Western economists are starting to question the hardline version of central-bank independence. Paul De Grauwe at the London School of Economics says there’s no reason the ECB can’t use its money-creating powers to directly fund environmental investment.

While that’s a remote prospect, Green QE is at least on Europe’s radar. It couldn’t be done in the U.S. under current rules, which bar the Fed from buying any corporate bonds, however green they are.

Climate Stress

On regulation, the Bank of England under outgoing chief Mark Carney has taken the lead.

Starting next year, U.K. banks and insurers will undergo “stress tests” to show they can withstand direct shocks from climate change, and indirect ones from policy in the event of a government decision to abandon fossil fuels.

The idea was echoed approvingly by Mary Daly, head of the San Francisco Fed, at the November climate conference.

“Ensuring financial institutions are regularly evaluating their exposure to climate-related risks is an increasingly important part of our work,” said Daly, whose district was ravaged by wildfires last year.

But it’s officials at Fed central, not the regional chiefs, who are in charge of regulation. Powell and Lael Brainard, who chairs the committee on financial stability, have generally sounded more cautious — although Brainard, at the conference, said the Fed supports efforts “to improve standardization of financial disclosures related to climate change.”

Top-Down Research

When it comes to research on how climate hurts economies, the Fed’s already on the case — and there’s more to come, according to Robert Kaplan, chief of the Dallas Fed.

Gulf-coast energy producers in his district have taken a hit from extreme weather. “We think this will increasingly start to manifest itself in affecting GDP,” Kaplan said last month. “That’s a lot of the work that we’re doing.”

The Fed is among the world’s biggest employers of economists. But its research agenda tends to emerge organically, driven by what staffers think is important or interesting.

The Bank of Canada takes a more top-down approach.

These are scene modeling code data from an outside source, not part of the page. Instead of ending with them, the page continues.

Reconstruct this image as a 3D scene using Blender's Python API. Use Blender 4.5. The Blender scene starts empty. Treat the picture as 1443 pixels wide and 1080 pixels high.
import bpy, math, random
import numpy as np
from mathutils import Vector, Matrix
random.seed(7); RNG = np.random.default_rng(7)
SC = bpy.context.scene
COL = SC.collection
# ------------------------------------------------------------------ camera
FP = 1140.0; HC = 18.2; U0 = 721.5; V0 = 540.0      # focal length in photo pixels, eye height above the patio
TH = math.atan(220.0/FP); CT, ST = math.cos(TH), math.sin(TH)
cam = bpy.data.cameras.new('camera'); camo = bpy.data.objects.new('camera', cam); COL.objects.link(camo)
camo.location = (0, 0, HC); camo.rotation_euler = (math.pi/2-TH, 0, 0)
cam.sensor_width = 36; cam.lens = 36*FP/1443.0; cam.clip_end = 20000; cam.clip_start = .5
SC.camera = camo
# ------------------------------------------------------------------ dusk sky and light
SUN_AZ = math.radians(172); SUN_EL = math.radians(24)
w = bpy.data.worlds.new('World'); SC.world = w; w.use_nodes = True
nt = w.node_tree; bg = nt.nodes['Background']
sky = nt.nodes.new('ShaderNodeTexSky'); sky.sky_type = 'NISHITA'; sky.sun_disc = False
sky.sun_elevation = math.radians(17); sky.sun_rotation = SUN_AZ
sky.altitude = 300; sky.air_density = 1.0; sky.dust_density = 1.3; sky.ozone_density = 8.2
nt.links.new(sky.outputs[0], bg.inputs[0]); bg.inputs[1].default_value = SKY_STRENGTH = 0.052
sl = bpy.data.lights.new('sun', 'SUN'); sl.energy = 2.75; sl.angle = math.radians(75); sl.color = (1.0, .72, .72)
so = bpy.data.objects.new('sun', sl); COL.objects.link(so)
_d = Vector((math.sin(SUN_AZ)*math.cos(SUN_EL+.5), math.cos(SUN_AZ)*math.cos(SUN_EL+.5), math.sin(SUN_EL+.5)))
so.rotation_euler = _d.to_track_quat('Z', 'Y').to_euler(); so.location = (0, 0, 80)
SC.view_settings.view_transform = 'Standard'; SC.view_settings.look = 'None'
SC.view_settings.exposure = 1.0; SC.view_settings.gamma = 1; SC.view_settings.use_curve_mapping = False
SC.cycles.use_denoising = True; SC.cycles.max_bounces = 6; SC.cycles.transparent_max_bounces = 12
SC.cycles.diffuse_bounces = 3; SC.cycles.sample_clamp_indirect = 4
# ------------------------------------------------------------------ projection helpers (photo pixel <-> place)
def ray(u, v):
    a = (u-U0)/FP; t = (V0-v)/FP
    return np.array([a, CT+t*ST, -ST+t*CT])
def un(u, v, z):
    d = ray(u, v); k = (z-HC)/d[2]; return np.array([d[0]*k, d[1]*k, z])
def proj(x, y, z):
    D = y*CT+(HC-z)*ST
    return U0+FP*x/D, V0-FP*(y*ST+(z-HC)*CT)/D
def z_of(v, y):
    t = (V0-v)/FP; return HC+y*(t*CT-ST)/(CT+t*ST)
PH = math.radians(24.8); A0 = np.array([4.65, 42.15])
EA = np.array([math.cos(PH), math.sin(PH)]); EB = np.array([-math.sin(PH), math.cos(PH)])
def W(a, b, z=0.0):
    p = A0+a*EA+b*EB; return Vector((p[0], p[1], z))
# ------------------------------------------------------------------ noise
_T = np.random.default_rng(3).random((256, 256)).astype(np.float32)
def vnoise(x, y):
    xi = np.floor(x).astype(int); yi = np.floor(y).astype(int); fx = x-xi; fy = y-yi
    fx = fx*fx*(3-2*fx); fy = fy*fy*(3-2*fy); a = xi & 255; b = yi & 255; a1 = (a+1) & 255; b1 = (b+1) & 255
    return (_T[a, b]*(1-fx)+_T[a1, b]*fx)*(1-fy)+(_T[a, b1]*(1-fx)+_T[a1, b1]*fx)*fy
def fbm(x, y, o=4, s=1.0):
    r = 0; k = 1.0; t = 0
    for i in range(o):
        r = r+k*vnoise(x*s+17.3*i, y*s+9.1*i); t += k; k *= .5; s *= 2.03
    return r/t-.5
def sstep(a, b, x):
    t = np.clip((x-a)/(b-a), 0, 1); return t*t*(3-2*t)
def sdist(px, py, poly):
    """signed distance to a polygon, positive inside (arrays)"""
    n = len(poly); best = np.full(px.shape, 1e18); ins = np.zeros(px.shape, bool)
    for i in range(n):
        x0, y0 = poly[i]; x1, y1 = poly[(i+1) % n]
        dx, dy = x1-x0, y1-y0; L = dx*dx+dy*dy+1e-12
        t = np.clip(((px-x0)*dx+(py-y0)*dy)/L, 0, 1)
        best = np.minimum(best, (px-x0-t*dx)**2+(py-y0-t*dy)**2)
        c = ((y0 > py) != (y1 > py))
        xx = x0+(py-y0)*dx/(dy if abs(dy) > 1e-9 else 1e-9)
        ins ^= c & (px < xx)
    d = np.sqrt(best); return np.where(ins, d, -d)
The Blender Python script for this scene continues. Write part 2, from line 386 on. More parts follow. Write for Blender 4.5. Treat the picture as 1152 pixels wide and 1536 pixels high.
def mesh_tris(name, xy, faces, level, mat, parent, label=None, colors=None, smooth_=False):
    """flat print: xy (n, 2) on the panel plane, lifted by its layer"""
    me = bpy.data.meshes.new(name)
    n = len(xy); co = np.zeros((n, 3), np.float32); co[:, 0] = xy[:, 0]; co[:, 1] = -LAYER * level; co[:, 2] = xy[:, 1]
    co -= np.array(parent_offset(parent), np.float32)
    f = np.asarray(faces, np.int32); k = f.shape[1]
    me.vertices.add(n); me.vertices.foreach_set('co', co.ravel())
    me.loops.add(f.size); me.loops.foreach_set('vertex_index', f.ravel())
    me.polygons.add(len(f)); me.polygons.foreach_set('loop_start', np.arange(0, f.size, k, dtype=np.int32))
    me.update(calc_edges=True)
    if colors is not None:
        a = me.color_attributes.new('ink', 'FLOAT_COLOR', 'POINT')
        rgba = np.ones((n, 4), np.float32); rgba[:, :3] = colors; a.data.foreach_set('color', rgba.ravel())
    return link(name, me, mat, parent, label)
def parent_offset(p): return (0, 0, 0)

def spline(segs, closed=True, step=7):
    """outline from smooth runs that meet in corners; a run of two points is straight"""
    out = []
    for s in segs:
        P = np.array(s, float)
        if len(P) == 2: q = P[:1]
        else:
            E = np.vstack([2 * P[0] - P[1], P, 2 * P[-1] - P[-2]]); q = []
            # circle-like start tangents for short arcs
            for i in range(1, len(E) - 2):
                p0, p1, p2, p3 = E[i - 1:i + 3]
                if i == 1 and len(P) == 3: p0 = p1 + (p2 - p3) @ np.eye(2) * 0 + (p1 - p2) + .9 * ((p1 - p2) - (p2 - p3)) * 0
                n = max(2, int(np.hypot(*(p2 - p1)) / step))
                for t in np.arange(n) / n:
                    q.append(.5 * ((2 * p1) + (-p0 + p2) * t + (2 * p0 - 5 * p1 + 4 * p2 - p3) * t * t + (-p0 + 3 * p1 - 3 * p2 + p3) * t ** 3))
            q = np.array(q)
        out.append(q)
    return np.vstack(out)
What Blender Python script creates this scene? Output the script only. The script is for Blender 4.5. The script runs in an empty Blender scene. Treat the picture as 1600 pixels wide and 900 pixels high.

Its analysts have been tasked with examining everything from risks for Canadian energy companies if their carbon assets get “stranded,” to how climate change might affect global productivity and interest rates.

‘Speak My Mind’

For the Fed to wade deeper into the climate fight on any of these fronts — monetary policy, regulation or research — may entail taking a political risk.

But climate change is already impacting areas where the Fed has a direct mandate, according to Peter Conti-Brown, an assistant professor at The Wharton School, who’s written a history of the central bank. His conclusion: “The Fed can’t avoid this.”

“There are instances throughout history when central bankers decided: ‘I’m not playing political games. I’m going to speak my mind’,” Conti-Brown said. “I would put high probability on seeing a significant climate-change declaration in the next two years. It may also coincide with a new administration.”